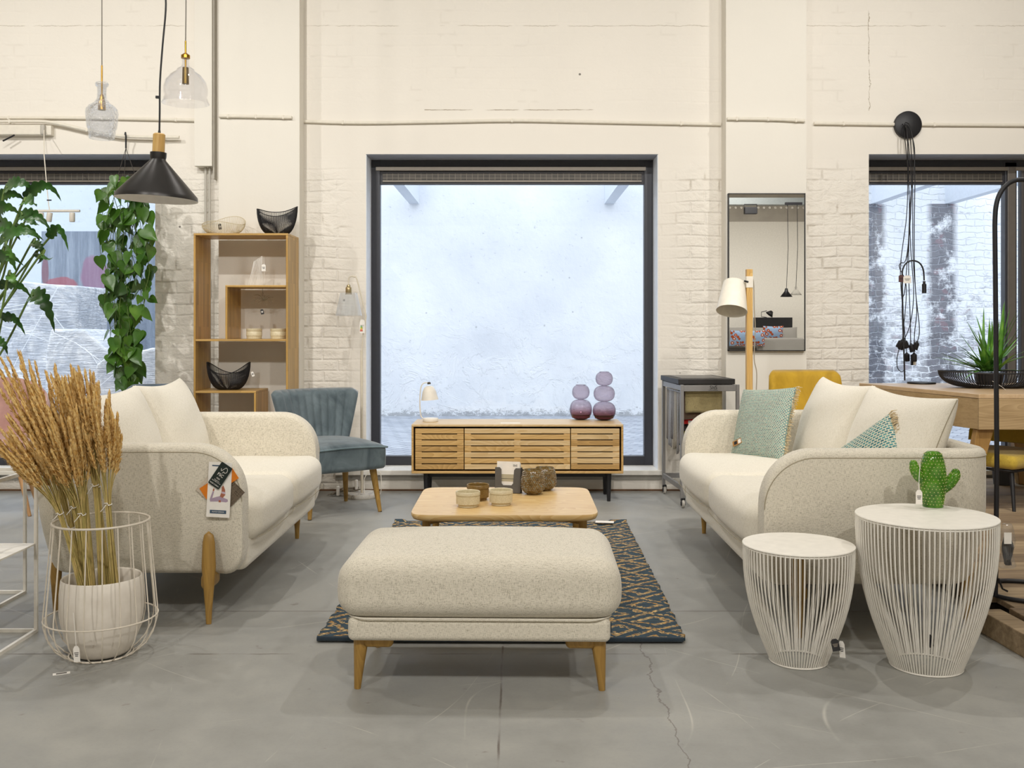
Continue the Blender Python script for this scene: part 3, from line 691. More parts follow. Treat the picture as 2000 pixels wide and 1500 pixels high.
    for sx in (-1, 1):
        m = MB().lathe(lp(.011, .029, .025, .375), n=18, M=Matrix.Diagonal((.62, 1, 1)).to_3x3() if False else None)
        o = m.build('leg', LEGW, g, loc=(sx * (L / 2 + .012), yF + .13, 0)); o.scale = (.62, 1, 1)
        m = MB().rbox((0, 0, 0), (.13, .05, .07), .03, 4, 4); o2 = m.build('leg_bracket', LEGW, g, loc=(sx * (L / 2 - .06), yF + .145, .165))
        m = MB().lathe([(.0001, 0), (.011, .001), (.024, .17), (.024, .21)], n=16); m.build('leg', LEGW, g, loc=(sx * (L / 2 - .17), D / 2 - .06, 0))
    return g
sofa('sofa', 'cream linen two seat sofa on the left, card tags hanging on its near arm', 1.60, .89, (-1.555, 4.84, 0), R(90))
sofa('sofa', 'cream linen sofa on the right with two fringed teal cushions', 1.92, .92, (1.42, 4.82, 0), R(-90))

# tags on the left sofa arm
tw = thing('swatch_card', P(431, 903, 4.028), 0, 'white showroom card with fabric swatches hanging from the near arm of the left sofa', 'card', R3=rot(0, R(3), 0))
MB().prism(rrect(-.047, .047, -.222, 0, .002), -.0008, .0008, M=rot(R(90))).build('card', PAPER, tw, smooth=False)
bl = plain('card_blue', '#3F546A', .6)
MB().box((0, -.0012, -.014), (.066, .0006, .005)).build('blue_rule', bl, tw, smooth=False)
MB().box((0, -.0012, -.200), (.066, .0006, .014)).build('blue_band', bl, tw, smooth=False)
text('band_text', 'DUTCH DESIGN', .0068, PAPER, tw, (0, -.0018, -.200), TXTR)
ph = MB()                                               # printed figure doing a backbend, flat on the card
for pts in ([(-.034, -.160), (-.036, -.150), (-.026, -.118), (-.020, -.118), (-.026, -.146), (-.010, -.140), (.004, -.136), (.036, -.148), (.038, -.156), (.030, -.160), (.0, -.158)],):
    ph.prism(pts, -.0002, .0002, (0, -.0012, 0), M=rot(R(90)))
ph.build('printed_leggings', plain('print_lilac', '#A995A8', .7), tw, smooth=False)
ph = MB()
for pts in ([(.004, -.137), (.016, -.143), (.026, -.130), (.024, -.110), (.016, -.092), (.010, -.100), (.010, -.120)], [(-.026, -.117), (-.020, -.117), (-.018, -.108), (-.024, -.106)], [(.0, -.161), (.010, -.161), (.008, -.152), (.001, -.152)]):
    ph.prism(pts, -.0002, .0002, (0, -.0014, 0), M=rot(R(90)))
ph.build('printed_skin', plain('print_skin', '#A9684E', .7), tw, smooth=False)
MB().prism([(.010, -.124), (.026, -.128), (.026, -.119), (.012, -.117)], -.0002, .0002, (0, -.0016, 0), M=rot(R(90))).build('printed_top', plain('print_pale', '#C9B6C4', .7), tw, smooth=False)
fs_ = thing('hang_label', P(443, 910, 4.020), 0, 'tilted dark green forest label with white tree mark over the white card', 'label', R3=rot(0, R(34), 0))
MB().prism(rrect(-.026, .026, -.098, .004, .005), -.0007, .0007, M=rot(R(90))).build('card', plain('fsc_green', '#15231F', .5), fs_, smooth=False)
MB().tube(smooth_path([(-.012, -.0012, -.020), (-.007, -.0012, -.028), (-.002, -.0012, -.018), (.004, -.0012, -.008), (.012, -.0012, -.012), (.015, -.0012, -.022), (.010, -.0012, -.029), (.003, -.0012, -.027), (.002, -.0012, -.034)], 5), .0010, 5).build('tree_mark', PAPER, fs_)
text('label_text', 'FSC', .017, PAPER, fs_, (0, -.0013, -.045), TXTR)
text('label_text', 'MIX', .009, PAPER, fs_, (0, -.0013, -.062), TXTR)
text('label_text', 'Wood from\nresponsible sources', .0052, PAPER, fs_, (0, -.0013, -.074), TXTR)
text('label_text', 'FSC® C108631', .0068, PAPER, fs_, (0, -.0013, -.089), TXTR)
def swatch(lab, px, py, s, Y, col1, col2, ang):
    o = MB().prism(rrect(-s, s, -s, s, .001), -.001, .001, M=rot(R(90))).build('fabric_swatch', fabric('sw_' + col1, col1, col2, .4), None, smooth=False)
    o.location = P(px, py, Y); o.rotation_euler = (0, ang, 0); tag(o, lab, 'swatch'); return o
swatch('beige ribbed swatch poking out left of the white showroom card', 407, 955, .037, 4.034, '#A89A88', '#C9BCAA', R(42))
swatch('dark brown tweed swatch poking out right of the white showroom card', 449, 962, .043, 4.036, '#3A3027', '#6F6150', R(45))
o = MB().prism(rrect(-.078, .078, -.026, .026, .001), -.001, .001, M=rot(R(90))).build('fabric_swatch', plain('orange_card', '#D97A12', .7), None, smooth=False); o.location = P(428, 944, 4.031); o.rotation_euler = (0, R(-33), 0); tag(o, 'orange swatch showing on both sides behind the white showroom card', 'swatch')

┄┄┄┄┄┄

- Direction -
Please take the lines from the beginning of the data above through the line holding "sofa('sofa', 'cream linen sofa" and transcribe them exactly, without any pictures.

- Exercise answer -
Continue the Blender Python script for this scene: part 3, from line 691. More parts follow. Treat the picture as 2000 pixels wide and 1500 pixels high.
    for sx in (-1, 1):
        m = MB().lathe(lp(.011, .029, .025, .375), n=18, M=Matrix.Diagonal((.62, 1, 1)).to_3x3() if False else None)
        o = m.build('leg', LEGW, g, loc=(sx * (L / 2 + .012), yF + .13, 0)); o.scale = (.62, 1, 1)
        m = MB().rbox((0, 0, 0), (.13, .05, .07), .03, 4, 4); o2 = m.build('leg_bracket', LEGW, g, loc=(sx * (L / 2 - .06), yF + .145, .165))
        m = MB().lathe([(.0001, 0), (.011, .001), (.024, .17), (.024, .21)], n=16); m.build('leg', LEGW, g, loc=(sx * (L / 2 - .17), D / 2 - .06, 0))
    return g
sofa('sofa', 'cream linen two seat sofa on the left, card tags hanging on its near arm', 1.60, .89, (-1.555, 4.84, 0), R(90))
sofa('sofa', 'cream linen sofa on the right with two fringed teal cushions', 1.92, .92, (1.42, 4.82, 0), R(-90))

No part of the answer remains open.